** Start Source material **
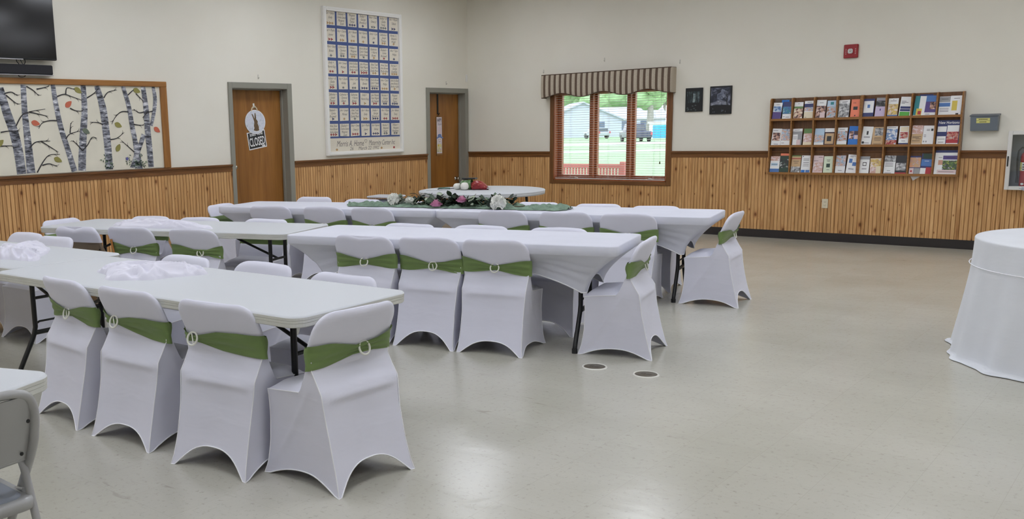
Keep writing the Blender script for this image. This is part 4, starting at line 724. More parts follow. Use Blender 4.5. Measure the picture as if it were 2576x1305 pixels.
mb = MB(); mb.prism([(-0.085, -0.05), (-0.075, -0.035), (-0.04, -0.012), (-0.038, 0.01), (-0.02, 0.024), (0.02, 0.024), (0.038, 0.01), (0.04, -0.012), (0.075, -0.03), (0.088, -0.045), (0.06, -0.042), (0.0, -0.026), (-0.06, -0.044)], 0.016, 0.022, mat('blue_hat', rgb(108, 134, 190), 0.6), 'x'); mb.build('hat', es)
mb = MB(); mb.prism([(-0.05, -0.13), (0.05, -0.13), (0.062, -0.25), (-0.062, -0.25)], 0.013, 0.0145, m_photo('sign_dress', [rgb(150, 176, 130), rgb(226, 216, 150), rgb(224, 200, 214)], 30.0), 'x')
for a, b, c in ((-0.03, -0.15, 'y'), (0.02, -0.19, 'w'), (0.035, -0.215, 'P'), (-0.03, -0.22, 'P')): mb.prism([(a + 0.016 * math.cos(t), b + 0.016 * math.sin(t)) for t in [6.2832 * i / 12 for i in range(12)]], 0.0145, 0.016, pm(c), 'x')
mb.build('dress', es)
mb = MB(); mb.box((-0.001, -0.036, 0.33), (0.005, -0.004, 0.652), DARK); mb.tube([(0.004, -0.02, 0.345), (0.02, -0.02, 0.32), (0.03, -0.02, 0.33), (0.032, -0.02, 0.35)], 0.006, DARK, 6); mb.tube([(0.006, 0.03, 0.288), (0.02, -0.02, 0.325), (0.006, -0.05, 0.288)], 0.002, DARK, 5); mb.build('strap', es)

# signature quilt in a white frame
qy0, qy1, qz0, qz1 = -3.200, -1.630, 1.147, 3.108
qu = empty('signature_quilt', (0, (qy0 + qy1) / 2, (qz0 + qz1) / 2), label='tall white framed quilt of signed cream blocks with blue sashing between the doors', cat='quilt')
W2, H2 = (qy1 - qy0) / 2, (qz1 - qz0) / 2
mb = MB(); fwid = 0.052
for lo, hi in (((0.001, -W2, -H2), (0.05, -W2 + fwid, H2)), ((0.001, W2 - fwid, -H2), (0.05, W2, H2)), ((0.001, -W2 + fwid, -H2), (0.05, W2 - fwid, -H2 + fwid)), ((0.001, -W2 + fwid, H2 - fwid), (0.05, W2 - fwid, H2))): mb.box(lo, hi, WHITEP, 0.004)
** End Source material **
**Problem to work on**: Omitting all images, print the listing exactly.

**Exercise result**:
Keep writing the Blender script for this image. This is part 4, starting at line 724. More parts follow. Use Blender 4.5. Measure the picture as if it were 2576x1305 pixels.
mb = MB(); mb.prism([(-0.085, -0.05), (-0.075, -0.035), (-0.04, -0.012), (-0.038, 0.01), (-0.02, 0.024), (0.02, 0.024), (0.038, 0.01), (0.04, -0.012), (0.075, -0.03), (0.088, -0.045), (0.06, -0.042), (0.0, -0.026), (-0.06, -0.044)], 0.016, 0.022, mat('blue_hat', rgb(108, 134, 190), 0.6), 'x'); mb.build('hat', es)
mb = MB(); mb.prism([(-0.05, -0.13), (0.05, -0.13), (0.062, -0.25), (-0.062, -0.25)], 0.013, 0.0145, m_photo('sign_dress', [rgb(150, 176, 130), rgb(226, 216, 150), rgb(224, 200, 214)], 30.0), 'x')
for a, b, c in ((-0.03, -0.15, 'y'), (0.02, -0.19, 'w'), (0.035, -0.215, 'P'), (-0.03, -0.22, 'P')): mb.prism([(a + 0.016 * math.cos(t), b + 0.016 * math.sin(t)) for t in [6.2832 * i / 12 for i in range(12)]], 0.0145, 0.016, pm(c), 'x')
mb.build('dress', es)
mb = MB(); mb.box((-0.001, -0.036, 0.33), (0.005, -0.004, 0.652), DARK); mb.tube([(0.004, -0.02, 0.345), (0.02, -0.02, 0.32), (0.03, -0.02, 0.33), (0.032, -0.02, 0.35)], 0.006, DARK, 6); mb.tube([(0.006, 0.03, 0.288), (0.02, -0.02, 0.325), (0.006, -0.05, 0.288)], 0.002, DARK, 5); mb.build('strap', es)

# signature quilt in a white frame
qy0, qy1, qz0, qz1 = -3.200, -1.630, 1.147, 3.108
qu = empty('signature_quilt', (0, (qy0 + qy1) / 2, (qz0 + qz1) / 2), label='tall white framed quilt of signed cream blocks with blue sashing between the doors', cat='quilt')
W2, H2 = (qy1 - qy0) / 2, (qz1 - qz0) / 2
mb = MB(); fwid = 0.052
for lo, hi in (((0.001, -W2, -H2), (0.05, -W2 + fwid, H2)), ((0.001, W2 - fwid, -H2), (0.05, W2, H2)), ((0.001, -W2 + fwid, -H2), (0.05, W2 - fwid, -H2 + fwid)), ((0.001, -W2 + fwid, H2 - fwid), (0.05, W2 - fwid, H2))): mb.box(lo, hi, WHITEP, 0.004)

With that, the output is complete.